Active Hope: how to face the mess we’re in without losing heart

Illustration by Anna DeSmet

By Amelia Eichel

Activist and artist Barbara Ford came to campus Saturday, Sept. 23 to facilitate a workshop called Active Hope inspired by her mentor, Joanna Macy. This workshop consisted of a lecture-based presentation and interactive activities focusing on the role of hope in navigating today’s most prominent issues. Contemplative and Spiritual Life Coordinator Jeanne Lilly organized the event.  

“My goal for this workshop is to offer tools to people to help weather the storms of the dangerous political, cultural and ecological circumstances we are in right now,” Ford said.

Ford drew from Macy’s “Three Stories of our Lifetime,” a trilogy which lays out the three most prominent societal and cultural narratives of the present. The first of these stories is “Business as Usual,” a narrative that perpetuates inequality by asserting that there is no need to change society and the way we live.  

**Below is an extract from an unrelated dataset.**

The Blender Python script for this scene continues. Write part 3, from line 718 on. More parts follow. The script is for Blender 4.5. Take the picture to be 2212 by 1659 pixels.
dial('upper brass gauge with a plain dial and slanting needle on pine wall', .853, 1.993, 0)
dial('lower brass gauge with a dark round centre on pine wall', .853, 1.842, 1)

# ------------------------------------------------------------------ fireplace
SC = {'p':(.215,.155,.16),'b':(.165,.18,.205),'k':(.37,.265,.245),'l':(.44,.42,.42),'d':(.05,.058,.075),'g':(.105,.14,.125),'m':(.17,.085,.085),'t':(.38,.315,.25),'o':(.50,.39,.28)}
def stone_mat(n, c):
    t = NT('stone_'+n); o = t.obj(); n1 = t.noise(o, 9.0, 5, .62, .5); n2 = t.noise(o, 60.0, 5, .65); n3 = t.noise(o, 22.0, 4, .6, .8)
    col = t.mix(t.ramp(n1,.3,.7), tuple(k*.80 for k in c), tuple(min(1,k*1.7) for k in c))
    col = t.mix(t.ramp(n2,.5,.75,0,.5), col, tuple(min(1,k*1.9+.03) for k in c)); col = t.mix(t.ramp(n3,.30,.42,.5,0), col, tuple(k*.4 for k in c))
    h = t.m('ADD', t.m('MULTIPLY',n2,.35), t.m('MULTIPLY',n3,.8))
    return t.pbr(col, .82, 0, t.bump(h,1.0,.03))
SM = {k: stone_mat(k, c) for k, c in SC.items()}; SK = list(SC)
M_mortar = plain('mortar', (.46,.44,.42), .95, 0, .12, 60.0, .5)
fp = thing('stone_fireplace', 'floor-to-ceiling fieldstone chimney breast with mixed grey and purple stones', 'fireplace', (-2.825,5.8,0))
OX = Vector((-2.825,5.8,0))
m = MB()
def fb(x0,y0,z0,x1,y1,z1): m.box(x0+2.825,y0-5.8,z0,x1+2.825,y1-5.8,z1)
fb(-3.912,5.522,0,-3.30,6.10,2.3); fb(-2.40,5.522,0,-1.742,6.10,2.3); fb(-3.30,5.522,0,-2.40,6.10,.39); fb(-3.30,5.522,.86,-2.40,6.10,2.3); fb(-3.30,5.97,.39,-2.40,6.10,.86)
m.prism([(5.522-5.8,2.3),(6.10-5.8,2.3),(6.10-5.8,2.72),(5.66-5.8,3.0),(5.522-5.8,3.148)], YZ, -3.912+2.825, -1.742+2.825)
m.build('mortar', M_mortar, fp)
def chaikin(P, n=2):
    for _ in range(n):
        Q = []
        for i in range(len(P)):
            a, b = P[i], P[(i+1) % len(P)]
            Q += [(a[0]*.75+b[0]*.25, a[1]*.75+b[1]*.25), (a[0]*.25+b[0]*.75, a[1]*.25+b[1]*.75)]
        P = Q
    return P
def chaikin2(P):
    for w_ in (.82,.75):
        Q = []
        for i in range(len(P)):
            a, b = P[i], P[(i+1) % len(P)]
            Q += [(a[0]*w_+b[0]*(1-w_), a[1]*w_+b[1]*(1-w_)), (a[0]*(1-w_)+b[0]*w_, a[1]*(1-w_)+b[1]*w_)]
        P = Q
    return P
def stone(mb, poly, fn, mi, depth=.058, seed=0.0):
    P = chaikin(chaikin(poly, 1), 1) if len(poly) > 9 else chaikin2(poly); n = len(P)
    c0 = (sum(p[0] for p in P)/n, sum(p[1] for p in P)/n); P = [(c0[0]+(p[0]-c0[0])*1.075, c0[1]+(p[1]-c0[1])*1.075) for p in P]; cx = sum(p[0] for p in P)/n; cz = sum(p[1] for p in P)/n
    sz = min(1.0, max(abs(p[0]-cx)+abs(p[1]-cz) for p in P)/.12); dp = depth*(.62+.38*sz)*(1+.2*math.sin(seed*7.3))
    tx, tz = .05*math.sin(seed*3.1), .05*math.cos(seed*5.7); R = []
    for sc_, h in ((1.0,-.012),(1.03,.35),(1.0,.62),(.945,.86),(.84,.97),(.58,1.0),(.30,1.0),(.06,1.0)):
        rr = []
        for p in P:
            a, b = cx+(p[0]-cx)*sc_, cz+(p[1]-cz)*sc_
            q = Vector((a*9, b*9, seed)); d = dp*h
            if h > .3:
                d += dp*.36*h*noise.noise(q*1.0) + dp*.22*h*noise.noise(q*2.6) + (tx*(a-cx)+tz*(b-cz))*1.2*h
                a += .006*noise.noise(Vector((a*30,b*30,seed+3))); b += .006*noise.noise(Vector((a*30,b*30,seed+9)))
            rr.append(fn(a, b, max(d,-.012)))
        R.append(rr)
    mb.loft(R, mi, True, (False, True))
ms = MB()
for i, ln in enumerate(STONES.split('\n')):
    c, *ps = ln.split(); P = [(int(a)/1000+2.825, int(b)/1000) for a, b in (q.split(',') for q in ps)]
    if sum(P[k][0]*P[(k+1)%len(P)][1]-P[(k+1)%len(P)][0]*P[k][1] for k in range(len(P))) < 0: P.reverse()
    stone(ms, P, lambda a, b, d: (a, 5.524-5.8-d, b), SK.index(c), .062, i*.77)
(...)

The second is “The Great Unraveling” which highlights the political and natural disasters caused by “Business as Usual” and the likelihood that these events are the beginning of the end.  

The third and final story is “The Great Turning,” which explains how tumultuous times are mobilizing groups of people who will address the root causes of our current problems and change the world for the better.

Ford emphasized the importance of vulnerability and connecting with people. One activity had participants pass around a rock and each person took their turn sharing their feelings about the state of the world.  

“I have thought about the world a lot, but haven’t been in many spaces where I felt safe and encouraged to talk about it with others,” one participant said, who asked to remain anonymous.  

Ford said the purpose of this activity was to “connect the participants with each other and see that the first step in activism is realizing common concerns and feelings with the people around you.”  

Ford emphasized the notion that we cannot change the world alone, and that there exists a niche for every talent in the fight towards a better world.  

“To be on the front lines is not to be in one set place, but to be giving your everything to healing or helping others,” participant Amaris Bouchard ’20 said.

Through goal-oriented activities, Ford showed participants that even though we may feel discouraged, everyone can play a role in the upheaval of oppressive systems by contributing their talents toward the collective effort for good.  

Ford left participants with a quote by author Rebecca Solnit, highlighting the role of hope in creating a better future.  

“Hope is not a lottery ticket you can sit on the sofa and clutch, feeling lucky,” Ford read. “It is an axe you break down doors with in an emergency…To hope is to give yourself to the future—and the commitment to the future is what makes the present habitable.”